Even before the Twenty20 International series against New Zealand began on Wednesday, much of the chatter surrounded Mithali Raj. The ODI captain was dropped from the last match India played in the format and the subsequent controversy made it one of the biggest talking points in Indian cricket.

To captain Harmanpreet Kaur’s credit, she stuck to her guns and kept the veteran out of the first match, handing 22-year-old Priya Punia a debut. She is building a team with next year’s World T20 in mind and admittedly the 36-year-old does not feature in the plans.

Yet India lost the first match by 23 runs after a batting performance that was almost as dismal as the aftermath of the World T20 fall-out. Smriti Mandhana and Jemimah Rodrigues’s sublime 98-run stand for the second wicket went in vain as India crumbled from 102 for the loss of one wicket to 136 all out in a chase of 160.

Unsurprisingly, the question arose – would Raj have made a difference? Maybe yes, maybe not. But one thing is clear: India’s batting problems run deeper than her exclusion.

Among the lessons to be learned from the Wellington loss include fielding standards and bowling tactics. But the most glaring folly was India’s batting – both in planning and execution.

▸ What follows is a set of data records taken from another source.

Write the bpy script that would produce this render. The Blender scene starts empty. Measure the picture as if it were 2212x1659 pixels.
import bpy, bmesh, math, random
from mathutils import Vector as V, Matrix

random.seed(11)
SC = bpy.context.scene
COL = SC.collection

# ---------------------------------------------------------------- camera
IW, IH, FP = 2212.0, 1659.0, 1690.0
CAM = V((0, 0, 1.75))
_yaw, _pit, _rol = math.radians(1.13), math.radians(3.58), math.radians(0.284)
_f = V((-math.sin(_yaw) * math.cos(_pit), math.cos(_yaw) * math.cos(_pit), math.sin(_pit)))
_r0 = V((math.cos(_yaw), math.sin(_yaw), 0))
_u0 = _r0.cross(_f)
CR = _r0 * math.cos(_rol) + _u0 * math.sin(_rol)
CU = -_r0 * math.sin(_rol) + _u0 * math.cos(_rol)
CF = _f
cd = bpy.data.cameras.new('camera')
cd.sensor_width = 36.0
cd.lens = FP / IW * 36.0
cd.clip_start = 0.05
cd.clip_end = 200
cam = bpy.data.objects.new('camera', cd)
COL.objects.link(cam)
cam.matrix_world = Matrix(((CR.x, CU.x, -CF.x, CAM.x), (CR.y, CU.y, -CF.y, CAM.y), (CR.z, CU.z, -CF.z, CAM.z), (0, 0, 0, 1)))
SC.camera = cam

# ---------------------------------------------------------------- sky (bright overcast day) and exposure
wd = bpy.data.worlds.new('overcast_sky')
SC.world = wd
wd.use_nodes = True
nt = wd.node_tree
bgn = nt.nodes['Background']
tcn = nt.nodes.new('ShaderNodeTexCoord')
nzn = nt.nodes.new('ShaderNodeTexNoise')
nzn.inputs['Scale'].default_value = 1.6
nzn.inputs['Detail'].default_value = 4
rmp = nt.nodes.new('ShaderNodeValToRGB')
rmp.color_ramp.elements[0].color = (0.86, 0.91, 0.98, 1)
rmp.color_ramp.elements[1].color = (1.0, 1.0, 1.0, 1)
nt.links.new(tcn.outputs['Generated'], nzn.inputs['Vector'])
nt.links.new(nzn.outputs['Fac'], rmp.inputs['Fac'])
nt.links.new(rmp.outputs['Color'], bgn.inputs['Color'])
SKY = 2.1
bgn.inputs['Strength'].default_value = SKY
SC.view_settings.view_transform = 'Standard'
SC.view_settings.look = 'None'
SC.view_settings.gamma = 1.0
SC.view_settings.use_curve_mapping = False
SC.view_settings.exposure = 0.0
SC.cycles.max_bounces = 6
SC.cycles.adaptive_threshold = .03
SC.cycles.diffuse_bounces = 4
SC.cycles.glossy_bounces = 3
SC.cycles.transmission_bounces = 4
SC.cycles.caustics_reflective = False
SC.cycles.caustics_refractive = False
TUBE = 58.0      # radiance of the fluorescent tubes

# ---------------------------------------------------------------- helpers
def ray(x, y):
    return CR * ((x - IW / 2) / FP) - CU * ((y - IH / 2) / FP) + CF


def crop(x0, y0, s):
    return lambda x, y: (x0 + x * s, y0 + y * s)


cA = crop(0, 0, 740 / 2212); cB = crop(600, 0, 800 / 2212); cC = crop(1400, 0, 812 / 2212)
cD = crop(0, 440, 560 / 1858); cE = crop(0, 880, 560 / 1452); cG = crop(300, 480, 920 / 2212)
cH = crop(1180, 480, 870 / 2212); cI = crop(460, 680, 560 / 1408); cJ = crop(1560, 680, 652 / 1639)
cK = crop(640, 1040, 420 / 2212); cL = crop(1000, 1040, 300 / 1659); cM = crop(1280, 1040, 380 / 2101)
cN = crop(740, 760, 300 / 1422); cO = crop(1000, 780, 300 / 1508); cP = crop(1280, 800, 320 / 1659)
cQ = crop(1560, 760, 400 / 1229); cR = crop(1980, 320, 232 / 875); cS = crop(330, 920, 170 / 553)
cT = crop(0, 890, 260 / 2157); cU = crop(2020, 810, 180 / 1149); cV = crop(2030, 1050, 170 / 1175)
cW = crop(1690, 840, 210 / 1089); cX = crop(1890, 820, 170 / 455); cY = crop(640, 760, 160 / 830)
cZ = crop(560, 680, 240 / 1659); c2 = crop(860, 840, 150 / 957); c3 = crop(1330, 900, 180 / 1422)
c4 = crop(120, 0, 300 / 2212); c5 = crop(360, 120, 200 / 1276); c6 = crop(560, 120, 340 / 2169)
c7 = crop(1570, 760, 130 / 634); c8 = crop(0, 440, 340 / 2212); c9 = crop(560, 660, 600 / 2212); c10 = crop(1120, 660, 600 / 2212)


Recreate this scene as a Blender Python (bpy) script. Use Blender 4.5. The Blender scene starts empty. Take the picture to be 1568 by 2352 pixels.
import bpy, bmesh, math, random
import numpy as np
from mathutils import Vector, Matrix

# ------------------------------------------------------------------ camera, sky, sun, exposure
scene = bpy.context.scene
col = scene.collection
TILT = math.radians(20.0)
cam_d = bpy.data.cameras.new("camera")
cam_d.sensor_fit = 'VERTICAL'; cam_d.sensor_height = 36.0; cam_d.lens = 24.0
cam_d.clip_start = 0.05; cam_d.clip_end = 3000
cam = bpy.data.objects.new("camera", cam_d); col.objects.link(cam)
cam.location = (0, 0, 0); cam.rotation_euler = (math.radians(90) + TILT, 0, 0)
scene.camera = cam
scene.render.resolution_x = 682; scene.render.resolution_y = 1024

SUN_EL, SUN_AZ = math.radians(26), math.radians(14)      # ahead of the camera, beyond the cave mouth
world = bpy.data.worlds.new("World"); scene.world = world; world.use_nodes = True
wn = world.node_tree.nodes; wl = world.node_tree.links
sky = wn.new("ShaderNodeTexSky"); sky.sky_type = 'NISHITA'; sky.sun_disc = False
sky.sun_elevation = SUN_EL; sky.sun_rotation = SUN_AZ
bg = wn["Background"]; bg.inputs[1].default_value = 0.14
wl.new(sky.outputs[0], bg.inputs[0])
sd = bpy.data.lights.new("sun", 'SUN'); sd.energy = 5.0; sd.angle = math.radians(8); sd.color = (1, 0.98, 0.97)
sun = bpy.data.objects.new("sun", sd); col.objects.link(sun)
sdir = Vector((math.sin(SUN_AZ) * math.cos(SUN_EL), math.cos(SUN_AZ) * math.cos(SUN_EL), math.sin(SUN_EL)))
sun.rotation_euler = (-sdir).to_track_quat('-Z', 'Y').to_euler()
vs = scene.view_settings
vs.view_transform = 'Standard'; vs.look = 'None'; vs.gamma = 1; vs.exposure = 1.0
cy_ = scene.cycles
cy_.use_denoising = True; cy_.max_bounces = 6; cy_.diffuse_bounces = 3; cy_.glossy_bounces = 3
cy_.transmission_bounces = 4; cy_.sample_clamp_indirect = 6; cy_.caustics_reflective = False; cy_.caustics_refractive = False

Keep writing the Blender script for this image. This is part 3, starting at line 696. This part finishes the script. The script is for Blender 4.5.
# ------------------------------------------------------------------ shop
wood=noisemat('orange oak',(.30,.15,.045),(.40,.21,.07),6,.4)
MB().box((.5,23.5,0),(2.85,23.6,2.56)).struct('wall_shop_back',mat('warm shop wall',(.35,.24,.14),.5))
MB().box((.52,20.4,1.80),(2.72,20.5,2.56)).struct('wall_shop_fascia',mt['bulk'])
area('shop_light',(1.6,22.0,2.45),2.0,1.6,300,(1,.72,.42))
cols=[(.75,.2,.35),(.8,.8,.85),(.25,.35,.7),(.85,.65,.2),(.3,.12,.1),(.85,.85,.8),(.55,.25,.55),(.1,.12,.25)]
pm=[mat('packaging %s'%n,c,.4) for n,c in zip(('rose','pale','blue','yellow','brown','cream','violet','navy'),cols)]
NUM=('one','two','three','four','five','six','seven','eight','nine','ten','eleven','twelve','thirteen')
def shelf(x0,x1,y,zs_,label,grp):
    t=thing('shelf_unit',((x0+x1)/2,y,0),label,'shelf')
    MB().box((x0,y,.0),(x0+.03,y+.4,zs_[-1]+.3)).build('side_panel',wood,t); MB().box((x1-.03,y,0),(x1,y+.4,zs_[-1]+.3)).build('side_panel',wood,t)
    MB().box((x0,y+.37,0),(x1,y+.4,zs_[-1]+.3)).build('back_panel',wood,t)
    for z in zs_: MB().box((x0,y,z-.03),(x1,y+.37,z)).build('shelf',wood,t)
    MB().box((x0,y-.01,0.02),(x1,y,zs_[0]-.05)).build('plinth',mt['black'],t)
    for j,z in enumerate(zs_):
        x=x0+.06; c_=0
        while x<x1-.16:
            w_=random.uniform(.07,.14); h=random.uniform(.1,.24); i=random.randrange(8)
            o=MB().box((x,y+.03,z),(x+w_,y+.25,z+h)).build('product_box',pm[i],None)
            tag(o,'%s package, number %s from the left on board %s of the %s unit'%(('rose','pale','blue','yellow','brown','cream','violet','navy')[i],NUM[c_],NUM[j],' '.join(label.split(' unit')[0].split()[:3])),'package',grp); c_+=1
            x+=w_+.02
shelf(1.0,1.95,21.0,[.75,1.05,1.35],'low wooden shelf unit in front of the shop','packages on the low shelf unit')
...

That India’s middle order is fragile compared to the top is an established fact. This has prompted Harmanpreet to bat at No 5 to give them some stability and vice-captain Mandhana to say that she wants to stay at the crease longer to take the team home.

But after choosing to chase, the plan backfired when no batter stuck around long enough to get 60-odd runs with eight wickets and eight overs in hand. As stunning as the opener’s record 24-ball fifty was, the collapse thereafter was just as sensational.

With Mandhana giving the team a strong start the most logical way to go about would have been for Harmanpreet, who had scored a century when the two teams faced-off in this format last time, to take control of the chase. But Dayalan Hemalatha came ahead of the skipper as she had the last time, a gamble given it was a challenging total. But even more bafflingly, all-rounders Anuja Patil and Arundhati Reddy were promoted ahead of Deepti Sharma.

Although Deepti bats lower down the order in this format, the 21-year-old is experienced enough with the bat and had acclimatised to the conditions in New Zealand, scoring a steady 52 in the second ODI. Additionally, it would have meant that a left-right combination would have been at the crease after Hemalatha’s departure.

But not only did Deepti come in at No 8, wicket-keeper Taniya Bhatia – who had opened the innings at the World T20 when Raj didn’t – was sent at No 9. Whatever the plan was when the innings started, the quick procession of wickets should have prompted a re-think. Yet, two batters who have played in the top-order were sent in too late to make any difference in face of mounting asking rate.

And the scoreboard pressure then got Harmanpreet as well, who was stumped soon after slamming a six on one knee.

It wasn’t a great dismissal, but none of them were. In the shortest format, you have to live by the sword. But some of India’s dismissals were unforgivable given the situation.

With Harmanpreet at the other end, Hemalatha, Patil and Reddy had to make sure they rotated strike and gave the skipper enough balls to play her shots. However, all three fell cheaply – Hemalatha and Patil is virtual identical manner to Tahuhu-Kerr. Even Rodrigues, who had stitched a solid knock with Mandhana, fell to a poor shot soon after her senior partner left, leaving two new batters at the crease.

These are important aspects in a run chase, something that the team knows well and has worked on in the past. This is the same Indian team that had beaten Australia at the World T20 not too long back and all but pummeled the White Ferns in the same tournament in West Indies.

Momentum and cricketing sense may be intangible concepts, but they separate great teams from the good ones. And the Wellington T20I will be an important lesson for the young Indian batting order and the think tank as they prepare for bigger battles in the future.